Note: Unlike most other reports, Customer Concentration does not include a date range filter. This is because concentration is calculated based on current MRR values, representing a snapshot of your business today rather than a historical trend.
Exporting the data
You can export the top 50 customers table as a CSV file for offline analysis by clicking the download icon in the header. The export includes:
- Rank
- Customer name and email
- MRR amount
- Percentage of total
- Country
- Status
Understanding concentration risk
Customer concentration is a key indicator of business health and risk:
Why concentration matters
- Revenue stability – If a top customer churns, high concentration means a significant revenue impact
- Negotiation power – Large customers may demand discounts or special treatment
- Investor concerns – VCs and acquirers often scrutinize customer concentration as a risk factor
- Growth sustainability – Healthy businesses typically have diversified revenue streams
Industry benchmarks
While ideal concentration varies by business model and stage, general guidelines suggest:
| Metric | Healthy | Moderate Risk | High Risk |
|---|---|---|---|
| Top 1 customer | <10% | 10-25% | >25% |
| Top 5 customers | <25% | 25-40% | >40% |
| Top 10 customers | <35% | 35-50% | >50% |
Early-stage companies often have higher concentration that decreases as they scale and diversify their customer base.
Practical tips
Monitor trends over time: While this report shows current concentration, track these metrics monthly to see if you're becoming more or less concentrated as you grow.
Segment your analysis: Use filters to check concentration within specific regions or industries.

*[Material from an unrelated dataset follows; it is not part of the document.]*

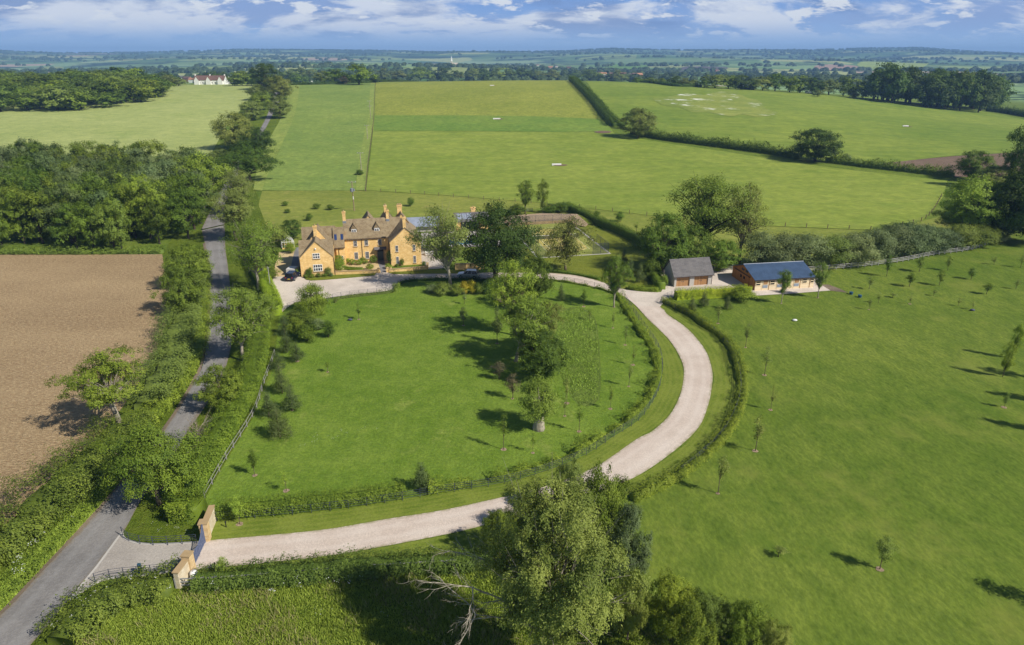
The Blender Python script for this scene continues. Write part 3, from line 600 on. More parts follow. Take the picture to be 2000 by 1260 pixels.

You may find healthy overall concentration but dangerous concentration in a specific segment.
Plan for whale risk: If your Top 1 customer represents >20% of MRR, develop a proactive retention strategy for that account and work to diversify by acquiring more mid-market customers.
Use for pricing strategy: High concentration often indicates opportunity to move upmarket. Consider whether your pricing supports acquiring more enterprise customers while maintaining a healthy SMB base.
Investor preparation: If preparing for fundraising or acquisition, aim to reduce Top 10 concentration below 40%. Investors view high concentration as execution risk.